Before capitalization of staff costs linked to product development (€3.4m vs.
€2.8m at June 30, 2023), the half-year payroll (€6.9m) is up €1m, mainly due to a
volume effect: 225 people were employed by the Group at the end of June 2024,
compared with 193 at the end of June 2023 and 195 at the end of December 2023.
This increase is in line with the forecasts announced at the end of 2023, and
therefore remains under control.

Other operating expenses also rose overall (up €0.4m), in direct correlation with
changes in headcount, which impacted all overheads. In addition, international
team seminars were organized during the first half of 2024, resulting in higher
travel and mission expenses (up €0.1m). There was also a rise in recruitment fees
(up €0.1m) following the various recruitments made. Other overheads will grow in
line with the number of Group employees in the first half of 2024. They represent
21% of gross payroll, compared with 20% in the first half of 2023.

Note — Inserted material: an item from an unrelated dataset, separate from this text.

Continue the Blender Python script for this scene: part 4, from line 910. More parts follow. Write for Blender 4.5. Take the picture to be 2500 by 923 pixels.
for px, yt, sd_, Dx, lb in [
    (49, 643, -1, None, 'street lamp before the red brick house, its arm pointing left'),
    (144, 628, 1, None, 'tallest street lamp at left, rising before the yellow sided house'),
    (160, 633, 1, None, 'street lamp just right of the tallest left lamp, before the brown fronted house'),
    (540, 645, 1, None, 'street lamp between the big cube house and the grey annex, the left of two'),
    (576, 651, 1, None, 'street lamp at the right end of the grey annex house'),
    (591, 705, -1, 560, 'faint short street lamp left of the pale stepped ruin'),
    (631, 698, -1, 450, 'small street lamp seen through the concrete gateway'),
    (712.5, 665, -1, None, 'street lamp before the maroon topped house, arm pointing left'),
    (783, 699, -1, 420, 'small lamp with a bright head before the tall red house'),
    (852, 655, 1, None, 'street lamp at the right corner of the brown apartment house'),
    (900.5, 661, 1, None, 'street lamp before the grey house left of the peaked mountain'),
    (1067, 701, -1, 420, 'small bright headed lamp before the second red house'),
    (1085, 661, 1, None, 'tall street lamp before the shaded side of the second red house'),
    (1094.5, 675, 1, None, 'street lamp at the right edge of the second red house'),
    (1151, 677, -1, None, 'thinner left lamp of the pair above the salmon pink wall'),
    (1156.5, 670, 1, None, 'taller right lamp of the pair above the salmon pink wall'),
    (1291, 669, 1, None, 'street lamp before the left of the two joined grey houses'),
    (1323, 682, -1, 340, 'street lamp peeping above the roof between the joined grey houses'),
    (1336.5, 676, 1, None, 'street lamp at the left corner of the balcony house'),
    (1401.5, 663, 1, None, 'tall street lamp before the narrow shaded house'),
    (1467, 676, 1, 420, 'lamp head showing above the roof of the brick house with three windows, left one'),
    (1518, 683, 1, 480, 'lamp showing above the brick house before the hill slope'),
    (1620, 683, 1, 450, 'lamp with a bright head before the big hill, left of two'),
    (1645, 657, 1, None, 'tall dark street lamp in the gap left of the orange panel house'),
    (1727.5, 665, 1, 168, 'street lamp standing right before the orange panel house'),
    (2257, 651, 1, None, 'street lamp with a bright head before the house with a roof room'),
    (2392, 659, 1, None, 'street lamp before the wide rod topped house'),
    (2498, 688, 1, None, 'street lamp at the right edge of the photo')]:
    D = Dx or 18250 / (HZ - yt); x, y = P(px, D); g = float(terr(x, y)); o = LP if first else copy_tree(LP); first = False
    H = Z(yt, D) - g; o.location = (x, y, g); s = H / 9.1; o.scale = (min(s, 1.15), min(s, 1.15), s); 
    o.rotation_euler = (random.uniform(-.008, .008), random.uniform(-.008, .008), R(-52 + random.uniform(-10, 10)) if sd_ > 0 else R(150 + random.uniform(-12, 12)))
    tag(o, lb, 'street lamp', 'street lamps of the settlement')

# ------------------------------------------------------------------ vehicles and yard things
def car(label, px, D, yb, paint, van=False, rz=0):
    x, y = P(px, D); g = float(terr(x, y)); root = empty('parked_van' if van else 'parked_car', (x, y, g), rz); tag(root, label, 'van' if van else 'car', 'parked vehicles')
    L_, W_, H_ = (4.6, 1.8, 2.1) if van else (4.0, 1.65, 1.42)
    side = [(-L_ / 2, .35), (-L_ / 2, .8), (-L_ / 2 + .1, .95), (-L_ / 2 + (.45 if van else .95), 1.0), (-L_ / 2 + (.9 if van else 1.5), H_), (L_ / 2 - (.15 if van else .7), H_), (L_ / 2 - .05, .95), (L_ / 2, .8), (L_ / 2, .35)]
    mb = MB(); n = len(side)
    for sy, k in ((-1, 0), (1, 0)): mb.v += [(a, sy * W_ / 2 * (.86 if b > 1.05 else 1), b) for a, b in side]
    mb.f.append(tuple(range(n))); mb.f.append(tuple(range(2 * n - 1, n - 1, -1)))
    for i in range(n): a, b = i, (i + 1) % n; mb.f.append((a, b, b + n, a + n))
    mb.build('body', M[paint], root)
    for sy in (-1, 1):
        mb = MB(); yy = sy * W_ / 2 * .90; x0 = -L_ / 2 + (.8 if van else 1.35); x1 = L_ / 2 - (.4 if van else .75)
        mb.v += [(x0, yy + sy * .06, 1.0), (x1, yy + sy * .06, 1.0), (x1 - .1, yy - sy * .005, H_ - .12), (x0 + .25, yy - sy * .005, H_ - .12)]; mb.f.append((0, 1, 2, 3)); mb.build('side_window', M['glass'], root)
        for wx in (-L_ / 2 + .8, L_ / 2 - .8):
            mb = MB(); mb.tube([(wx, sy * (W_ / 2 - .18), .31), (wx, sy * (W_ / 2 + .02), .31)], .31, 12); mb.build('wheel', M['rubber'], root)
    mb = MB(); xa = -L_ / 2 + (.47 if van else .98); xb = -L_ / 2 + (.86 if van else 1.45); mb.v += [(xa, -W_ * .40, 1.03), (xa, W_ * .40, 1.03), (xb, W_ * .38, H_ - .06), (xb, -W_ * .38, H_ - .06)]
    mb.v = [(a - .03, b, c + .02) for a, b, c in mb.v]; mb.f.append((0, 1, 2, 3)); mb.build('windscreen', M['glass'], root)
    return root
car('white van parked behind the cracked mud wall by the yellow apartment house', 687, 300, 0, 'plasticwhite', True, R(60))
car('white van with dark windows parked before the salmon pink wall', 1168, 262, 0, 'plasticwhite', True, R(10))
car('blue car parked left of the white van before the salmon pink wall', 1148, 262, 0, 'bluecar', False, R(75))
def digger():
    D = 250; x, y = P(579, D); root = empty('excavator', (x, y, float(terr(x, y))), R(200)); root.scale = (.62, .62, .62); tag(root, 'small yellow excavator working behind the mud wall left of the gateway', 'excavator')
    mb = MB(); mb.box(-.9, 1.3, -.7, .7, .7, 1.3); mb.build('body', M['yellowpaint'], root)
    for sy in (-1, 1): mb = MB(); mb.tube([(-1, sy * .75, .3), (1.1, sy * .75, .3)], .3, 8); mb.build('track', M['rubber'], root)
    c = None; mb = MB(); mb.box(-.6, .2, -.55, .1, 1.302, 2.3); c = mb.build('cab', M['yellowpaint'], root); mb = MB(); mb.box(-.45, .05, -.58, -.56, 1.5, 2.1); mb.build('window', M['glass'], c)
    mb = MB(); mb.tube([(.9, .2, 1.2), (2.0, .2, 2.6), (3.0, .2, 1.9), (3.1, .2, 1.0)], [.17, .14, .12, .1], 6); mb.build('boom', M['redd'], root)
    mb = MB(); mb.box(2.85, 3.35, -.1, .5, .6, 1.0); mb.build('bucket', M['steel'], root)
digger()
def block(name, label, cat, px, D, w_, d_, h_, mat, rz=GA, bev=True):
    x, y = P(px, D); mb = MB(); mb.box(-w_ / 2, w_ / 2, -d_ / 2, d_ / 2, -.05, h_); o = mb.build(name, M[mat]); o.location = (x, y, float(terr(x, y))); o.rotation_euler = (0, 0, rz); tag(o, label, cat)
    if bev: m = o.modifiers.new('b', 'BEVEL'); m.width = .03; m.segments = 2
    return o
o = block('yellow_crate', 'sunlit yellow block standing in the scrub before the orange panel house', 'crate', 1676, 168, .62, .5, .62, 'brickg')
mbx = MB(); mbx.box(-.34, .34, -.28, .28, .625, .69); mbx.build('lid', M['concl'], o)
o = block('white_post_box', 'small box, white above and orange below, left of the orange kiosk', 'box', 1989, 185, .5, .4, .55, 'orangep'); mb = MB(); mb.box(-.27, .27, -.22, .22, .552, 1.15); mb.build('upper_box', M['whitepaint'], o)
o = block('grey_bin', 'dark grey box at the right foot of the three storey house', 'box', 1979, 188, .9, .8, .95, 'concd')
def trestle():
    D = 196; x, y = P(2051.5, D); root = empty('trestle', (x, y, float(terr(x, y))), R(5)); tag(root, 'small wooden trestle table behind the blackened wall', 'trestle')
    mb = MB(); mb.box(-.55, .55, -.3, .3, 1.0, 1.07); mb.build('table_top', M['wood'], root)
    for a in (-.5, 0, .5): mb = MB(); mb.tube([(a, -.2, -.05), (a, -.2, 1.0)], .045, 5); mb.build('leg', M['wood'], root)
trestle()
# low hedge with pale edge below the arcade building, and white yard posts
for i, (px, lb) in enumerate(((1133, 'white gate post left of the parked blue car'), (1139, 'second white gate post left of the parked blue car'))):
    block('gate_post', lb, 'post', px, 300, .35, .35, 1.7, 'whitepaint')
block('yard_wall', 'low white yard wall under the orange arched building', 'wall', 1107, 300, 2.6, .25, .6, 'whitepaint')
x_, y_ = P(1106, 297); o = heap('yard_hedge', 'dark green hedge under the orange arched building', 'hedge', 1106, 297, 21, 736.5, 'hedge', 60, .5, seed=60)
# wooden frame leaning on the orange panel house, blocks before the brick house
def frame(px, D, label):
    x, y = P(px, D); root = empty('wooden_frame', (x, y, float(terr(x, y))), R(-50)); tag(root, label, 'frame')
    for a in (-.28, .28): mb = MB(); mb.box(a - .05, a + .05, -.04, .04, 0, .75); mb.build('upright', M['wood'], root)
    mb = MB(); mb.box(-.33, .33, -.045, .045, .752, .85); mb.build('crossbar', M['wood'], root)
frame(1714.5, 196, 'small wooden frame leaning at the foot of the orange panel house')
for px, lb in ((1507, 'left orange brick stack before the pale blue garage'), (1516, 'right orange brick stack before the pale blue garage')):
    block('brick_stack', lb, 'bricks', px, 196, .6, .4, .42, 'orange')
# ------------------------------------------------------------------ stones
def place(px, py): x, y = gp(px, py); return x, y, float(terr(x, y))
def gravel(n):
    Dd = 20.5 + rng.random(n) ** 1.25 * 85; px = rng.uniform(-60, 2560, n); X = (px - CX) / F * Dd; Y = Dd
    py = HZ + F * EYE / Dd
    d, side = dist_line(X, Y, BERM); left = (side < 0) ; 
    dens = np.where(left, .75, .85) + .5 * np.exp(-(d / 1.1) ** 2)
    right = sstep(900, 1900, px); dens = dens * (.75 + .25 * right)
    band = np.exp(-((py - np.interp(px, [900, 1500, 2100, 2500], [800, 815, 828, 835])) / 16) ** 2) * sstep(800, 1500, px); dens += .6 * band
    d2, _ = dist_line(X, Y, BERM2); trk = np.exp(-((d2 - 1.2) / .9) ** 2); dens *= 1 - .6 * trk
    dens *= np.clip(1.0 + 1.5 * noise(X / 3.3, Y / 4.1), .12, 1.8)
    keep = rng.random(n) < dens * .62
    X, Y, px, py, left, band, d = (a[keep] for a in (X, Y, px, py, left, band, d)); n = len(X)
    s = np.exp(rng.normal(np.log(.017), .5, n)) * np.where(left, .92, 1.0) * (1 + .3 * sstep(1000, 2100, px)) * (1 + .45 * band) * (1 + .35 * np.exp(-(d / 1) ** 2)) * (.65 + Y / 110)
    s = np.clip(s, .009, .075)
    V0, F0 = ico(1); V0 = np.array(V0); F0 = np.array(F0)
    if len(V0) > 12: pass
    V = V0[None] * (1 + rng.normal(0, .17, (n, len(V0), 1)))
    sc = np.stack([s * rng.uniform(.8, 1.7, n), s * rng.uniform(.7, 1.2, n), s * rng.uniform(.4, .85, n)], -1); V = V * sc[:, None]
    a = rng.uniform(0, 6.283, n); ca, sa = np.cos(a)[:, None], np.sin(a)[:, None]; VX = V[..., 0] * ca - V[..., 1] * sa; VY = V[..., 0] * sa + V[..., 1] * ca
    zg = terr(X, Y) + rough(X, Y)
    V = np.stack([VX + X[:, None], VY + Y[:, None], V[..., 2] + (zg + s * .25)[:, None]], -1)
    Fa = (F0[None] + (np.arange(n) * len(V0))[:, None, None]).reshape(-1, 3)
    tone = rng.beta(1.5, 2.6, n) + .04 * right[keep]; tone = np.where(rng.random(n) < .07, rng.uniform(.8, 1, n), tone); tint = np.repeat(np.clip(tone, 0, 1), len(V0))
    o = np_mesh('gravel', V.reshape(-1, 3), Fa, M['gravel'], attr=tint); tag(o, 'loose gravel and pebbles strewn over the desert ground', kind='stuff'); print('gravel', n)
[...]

Excluding depreciation and after IFRS 16 restatement of rental costs (€0.3m vs.
€0.4m in first-half 2023), operating costs came to €4.5 million vs. €3.8 million in
first-half 2023, an increase of €0.7 million.

Taking into account the increase in half-year revenues (up €0.8m), the operating
margin thus rises by €0.1 million to 51% from 55% in the first half of 2023.